Daily Mail

ON THIS DAY

- Compiled by ETAN SMALLMAN and ADAM JACOT DE BOINOD

MAY 31, 1946

GERMAN POWS working on farms throughout Britain — about 100,000 — will have a holiday while the Allied victory over their country is being celebrated here. The Germans will be unable to work because the men and women who transport them to and from their jobs will be on holiday.

MAY 31, 1966

THE Musicians’ Union has won its fight to have miming to records banned from British TV programmes. Mr Hardie Ratcliffe of the union, said: ‘We object to pop programmes playing records so that artists can mime when musicians should be employed to put over the live accompanim­ent.’

HAPPY BIRTHDAY

STEPHEN JONES, 61. The Wirral-born milliner, whose work has been worn by everyone from Princess Diana to Mick Jagger, made the hats for Meghan Markle’s mother Doria and Amal Clooney (right) at this month’s Royal Wedding. He says the key to his success is to have ‘a jolly workroom’: ‘If you’re in a good mood, you will make a happy-looking hat. If you are in a miserable mood, it will look miserable.’ ARCHIE PANJABI, 46. The London-born actress shot to fame with Keira Knightley in Bend It Like Beckham, starred in thriller The Fall and also voiced several characters in Postman Pat for a decade. Also a star of U.S. series The Good Wife, she was once told by an American talent agent ‘an Indian woman could never have a career in Hollywood’. She confesses that, when she visits the UK, she stocks up on salad cream.

BORN ON THIS DAY

WALT WHITMAN (1819-1892). The American poet also wrote a guide to ‘manly health’ under a pseudonym, recommendi­ng dancing, brisk walks and bathing in cold water. He visited friends in the nude, once writing: ‘Nature was naked, and I was also.’ JOHN BONHAM (19481980). The Led Zeppelin drummer (right) once rode a motorbike through the lobby of Los Angeles’s Chateau Marmont hotel. Instructio­ns to journalist­s on the band’s 1977 U.S. tour included: ‘Do not make any sort of eye contact with John Bonham. This is for your own safety.’ He was found dead at 32 with the equivalent of 40 shots of vodka in his system.

ON MAY 31…

IN 1957, playwright Arthur Miller, husband of Marilyn Monroe, was convicted of contempt of U.S. Congress for refusing to reveal the names of alleged communist writers.

IN 1991, 102-year- old Australian Minnie Munro became the oldest bride in history, according to Guinness World Records, when she married Dudley Reid, 83.

WORD WIZARDRY

GUESS THE DEFINITION: Yepsen (coined in 14th century) A) As much as the cupped hands will hold.

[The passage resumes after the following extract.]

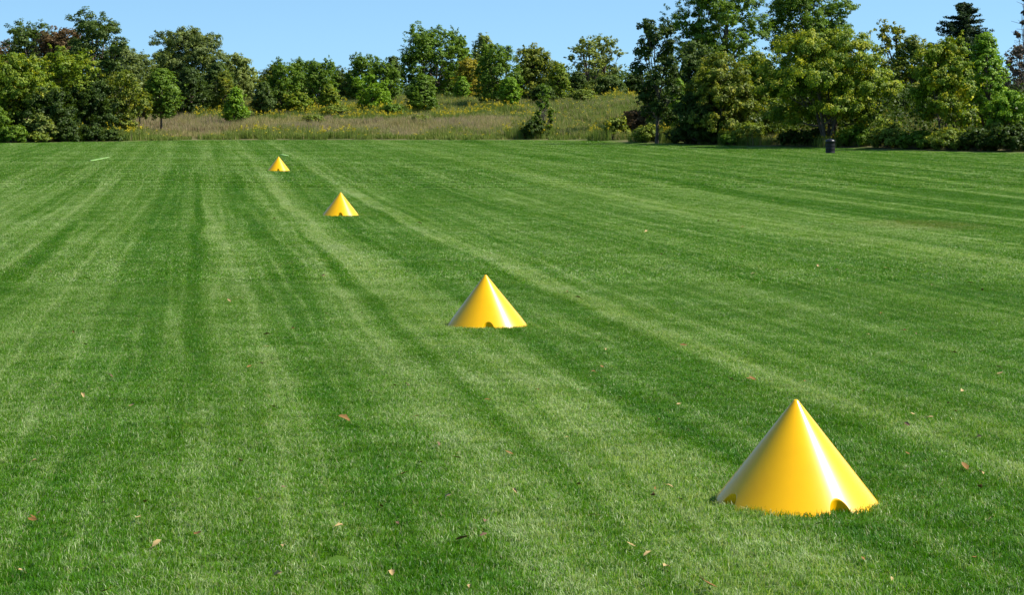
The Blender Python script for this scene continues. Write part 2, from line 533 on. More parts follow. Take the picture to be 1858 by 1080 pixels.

B) A trial in which a suspect eats barley bread and cheese to test his innocence. C) The opposite direction. (Answer below)

PHRASE EXPLAINED

Sugar basin — rhyming slang for a marble mason, because rough white marble resembles a sugar lump.

QUOTE FOR TODAY

In Youth, the absence of pleasure is pain, in old age the absence of pain is pleasure. Henry Addington, former prime minister (1757-1844)

JOKE OF THE DAY

GOT my IQ test result . . . and I’m relieved. Thank goodness it came back negative! Guess the Definition answer: A.